Give the number of lines in this listing that contain the word "script", and nothing else.

┌─ Input data

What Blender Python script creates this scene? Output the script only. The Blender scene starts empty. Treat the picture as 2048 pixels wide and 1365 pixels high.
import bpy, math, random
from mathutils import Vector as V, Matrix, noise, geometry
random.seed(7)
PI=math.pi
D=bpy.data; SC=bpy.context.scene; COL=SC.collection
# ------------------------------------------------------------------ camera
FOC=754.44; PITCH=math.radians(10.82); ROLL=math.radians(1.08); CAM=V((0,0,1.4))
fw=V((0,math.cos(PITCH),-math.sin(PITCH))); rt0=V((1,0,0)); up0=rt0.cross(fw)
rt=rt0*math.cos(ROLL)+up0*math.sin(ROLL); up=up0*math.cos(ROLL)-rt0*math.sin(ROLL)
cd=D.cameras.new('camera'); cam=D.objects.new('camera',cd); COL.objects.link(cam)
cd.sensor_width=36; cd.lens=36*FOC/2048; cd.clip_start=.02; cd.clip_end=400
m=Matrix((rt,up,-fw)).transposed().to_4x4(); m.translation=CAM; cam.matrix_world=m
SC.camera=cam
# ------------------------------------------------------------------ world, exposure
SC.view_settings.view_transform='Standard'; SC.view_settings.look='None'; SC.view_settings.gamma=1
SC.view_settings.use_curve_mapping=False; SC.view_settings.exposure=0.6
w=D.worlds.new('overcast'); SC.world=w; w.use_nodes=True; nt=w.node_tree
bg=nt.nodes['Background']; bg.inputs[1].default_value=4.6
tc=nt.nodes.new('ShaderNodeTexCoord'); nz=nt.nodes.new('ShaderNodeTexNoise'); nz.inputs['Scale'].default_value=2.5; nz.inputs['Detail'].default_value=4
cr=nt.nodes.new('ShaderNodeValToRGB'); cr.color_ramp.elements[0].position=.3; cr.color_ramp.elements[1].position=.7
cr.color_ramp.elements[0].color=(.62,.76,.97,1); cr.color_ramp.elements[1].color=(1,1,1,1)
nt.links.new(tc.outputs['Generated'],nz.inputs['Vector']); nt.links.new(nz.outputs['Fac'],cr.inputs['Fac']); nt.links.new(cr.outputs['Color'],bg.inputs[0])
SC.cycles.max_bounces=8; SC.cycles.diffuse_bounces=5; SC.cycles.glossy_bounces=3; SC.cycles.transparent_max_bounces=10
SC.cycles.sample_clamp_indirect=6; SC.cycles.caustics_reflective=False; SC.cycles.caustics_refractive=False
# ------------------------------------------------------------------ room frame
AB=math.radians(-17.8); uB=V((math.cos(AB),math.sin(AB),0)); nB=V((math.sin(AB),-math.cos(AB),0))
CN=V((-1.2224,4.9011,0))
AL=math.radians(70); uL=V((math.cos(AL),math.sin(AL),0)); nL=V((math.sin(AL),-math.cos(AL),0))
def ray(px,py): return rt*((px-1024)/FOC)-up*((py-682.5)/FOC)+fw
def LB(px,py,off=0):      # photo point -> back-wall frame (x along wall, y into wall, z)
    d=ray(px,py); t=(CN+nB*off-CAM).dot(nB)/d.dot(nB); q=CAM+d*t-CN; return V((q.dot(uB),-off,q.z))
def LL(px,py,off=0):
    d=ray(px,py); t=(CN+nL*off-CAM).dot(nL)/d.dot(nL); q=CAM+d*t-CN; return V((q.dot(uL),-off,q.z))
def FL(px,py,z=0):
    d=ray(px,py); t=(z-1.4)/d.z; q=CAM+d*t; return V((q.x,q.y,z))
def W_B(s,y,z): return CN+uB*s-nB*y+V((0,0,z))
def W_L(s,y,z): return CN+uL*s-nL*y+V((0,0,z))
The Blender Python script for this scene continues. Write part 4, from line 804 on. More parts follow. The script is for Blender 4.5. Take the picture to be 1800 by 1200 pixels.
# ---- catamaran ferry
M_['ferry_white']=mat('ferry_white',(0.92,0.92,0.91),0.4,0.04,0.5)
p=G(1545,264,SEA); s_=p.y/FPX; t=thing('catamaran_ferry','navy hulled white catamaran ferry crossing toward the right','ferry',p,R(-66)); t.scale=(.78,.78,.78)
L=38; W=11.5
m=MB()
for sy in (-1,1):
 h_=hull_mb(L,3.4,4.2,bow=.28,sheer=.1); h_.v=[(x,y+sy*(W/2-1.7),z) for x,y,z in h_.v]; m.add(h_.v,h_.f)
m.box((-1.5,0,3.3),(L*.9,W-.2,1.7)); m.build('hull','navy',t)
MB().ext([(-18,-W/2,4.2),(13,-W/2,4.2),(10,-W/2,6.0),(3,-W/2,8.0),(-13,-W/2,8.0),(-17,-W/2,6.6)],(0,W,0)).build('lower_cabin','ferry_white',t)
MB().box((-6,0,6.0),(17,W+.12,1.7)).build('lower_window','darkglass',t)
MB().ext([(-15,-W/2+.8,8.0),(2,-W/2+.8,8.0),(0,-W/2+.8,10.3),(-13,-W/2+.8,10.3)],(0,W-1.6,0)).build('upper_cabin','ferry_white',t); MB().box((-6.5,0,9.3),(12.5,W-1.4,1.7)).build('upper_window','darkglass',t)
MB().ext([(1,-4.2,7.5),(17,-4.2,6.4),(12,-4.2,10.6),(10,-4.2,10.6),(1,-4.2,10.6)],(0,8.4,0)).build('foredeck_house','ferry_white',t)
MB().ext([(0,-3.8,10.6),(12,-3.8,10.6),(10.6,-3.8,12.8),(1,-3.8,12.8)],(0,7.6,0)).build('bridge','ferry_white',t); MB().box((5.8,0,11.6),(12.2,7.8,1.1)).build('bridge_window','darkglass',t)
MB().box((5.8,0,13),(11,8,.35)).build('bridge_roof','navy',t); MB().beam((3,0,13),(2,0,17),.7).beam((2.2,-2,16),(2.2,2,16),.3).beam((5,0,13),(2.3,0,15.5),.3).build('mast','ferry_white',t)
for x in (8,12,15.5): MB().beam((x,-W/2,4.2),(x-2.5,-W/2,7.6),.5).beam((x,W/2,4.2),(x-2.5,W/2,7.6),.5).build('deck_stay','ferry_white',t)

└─

**Exercise output:**
2